In NEW OKHLA INDUSTRIAL DEVELOPMENT AUTHORITY (NOIDA) v. YUNUS & ORS, the question before the Supreme Court was whether the Award passed by a Lok Adalat under Section 20 of the Legal Services Authorities Act, 1987 can form the basis for redetermination of compensation as contemplated under Section 28A of the the Land Acquisition Act, 1894.
Background
Noida had issued a notification in March 1983 for acquisition of lands in villages situated in Tehsil Dadri for planned industrial development. Land owners were given compensation at the rate of Rs 20 per square yard in November 1984. None of the land owners questioned the rate of compensation and all accepted the amounts due to them.
One Fateh Mohammed filed an application seeking reference against the Award of November 28, 1984 and it was made over to a Lok Adalat, where NOIDA settled with Fateh Mohammed in 2016 and agreed to pay Rs 297 per square yard, almost 15 times more than the original compensation more than 30 years later.
The other landowners saw the opportunity and successfully pleaded before the Allahabad HC for grant of compensation at the rate of Rs 297 per square yard on the ground that Lok Adalat awarded decrees had precedential value.

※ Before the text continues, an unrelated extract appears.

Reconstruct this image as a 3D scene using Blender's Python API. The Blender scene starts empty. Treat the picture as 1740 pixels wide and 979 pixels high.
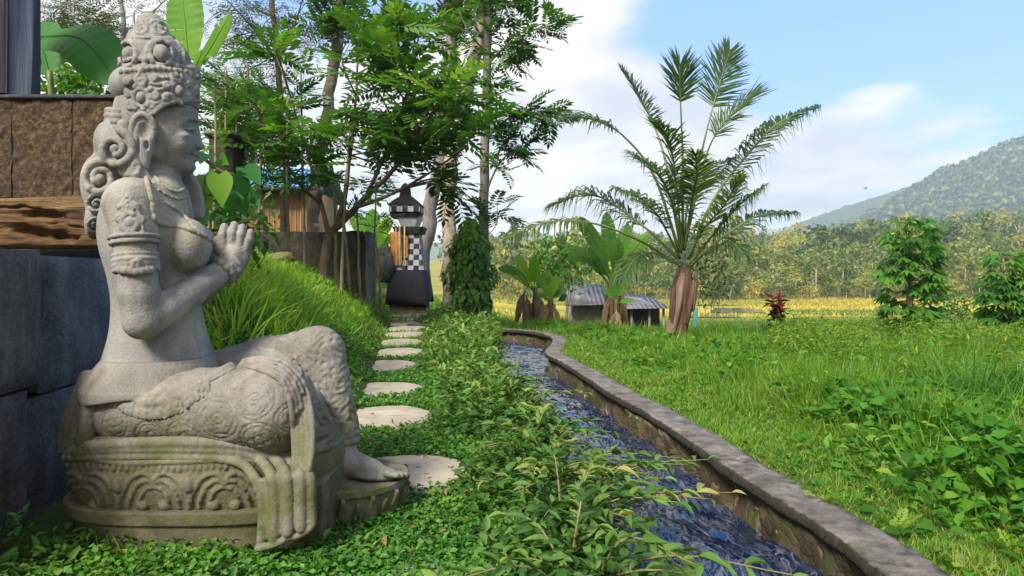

NOIDA challenged the HC order in SC.
Judgement
The Supreme Court court observed that this issue has produced divergent views among various High Courts.
The Court finally arrived at the following conclusions :-
1) By no stretch of imagination, it could be held that an Award passed by the Lok Adalat despite the legal fiction created in Section 21 of the Legal Services Authorities Act, 1987 could be treated as a compromise decree passed by a Civil Court.
2) Lok Adalat is not a Court; the Lok Adalat only certifies an agreement.
3) Settlement decrees issued by Lok Adalat cannot be cited as a precedent before a court of law to claim similar reliefs by others who were not party to the compromise before the Lok Adalat.
4) Civil Court cannot vary the terms of the Award or extend the time agreed to between the parties to an Award.
5) The Award passed by the Lok Adalat in itself without anything more is to be treated by the deeming fiction to be a decree. It is not a case where a compromise is arrived at under Order XXIII of the Code of Civil Procedure, 1908, between the parties and the court is expected to look into the compromise and satisfy itself that it is lawful before it assumes efficacy by virtue of Section 21. Without anything more, the award passed by Lok Adalat becomes a decree. The enhancement of the compensation is determined purely on the basis of compromise which is arrived at and not as a result of any decision of a Court as defined in the Act.
6) An Award passed by the Lok Adalat is not a compromise decree. An Award passed by the Lok Adalat without anything more, is to be treated as a decree inter alia. We would approve the view of the learned Single Judge of the Kerala High Court in P.T. Thomas (supra). An award unless it is successfully questioned in appropriate proceedings, becomes unalterable and non-violable. In the case of a compromise falling under Order XXIII Code of Civil Procedure, it becomes a duty of the Court to apply its mind to the terms of the compromise. Without anything more, the mere compromise arrived at between the parties does not have the imprimatur of the Court. It becomes a compromise decree only when the procedures in the Code are undergone.
7) An Award passed under Section 19 of the 1987 Act is a product of compromise. Sans compromise, the Lok Adalat loses jurisdiction. The matter goes back to the Court for adjudication. Pursuant to the compromise and the terms being reduced to writing with the approval of the parties it assumes the garb of an Award which in turn is again deemed to be a decree without anything more. We would think that it may not be legislative intention to treat such an award passed under Section 19 of the 1987 Act to be equivalent to an award of the Court which is defined in the Act as already noted by us and made under Part III of the Act. An award of the Court in Section 28A of the Land Acquisition Act, 1894 is also treated as a decree. Such an Award becomes executable. It is also appealable. Part III of the Act contains a definite scheme which necessarily involves adjudication by the Court and arriving at the compensation. It is this which can form the basis for any others pressing claim under the same notification by invoking Section 28A. We cannot be entirely oblivious to the prospect of an unholy compromise in a matter of this nature forming the basis for redetermination as a matter of right given under Section 28A.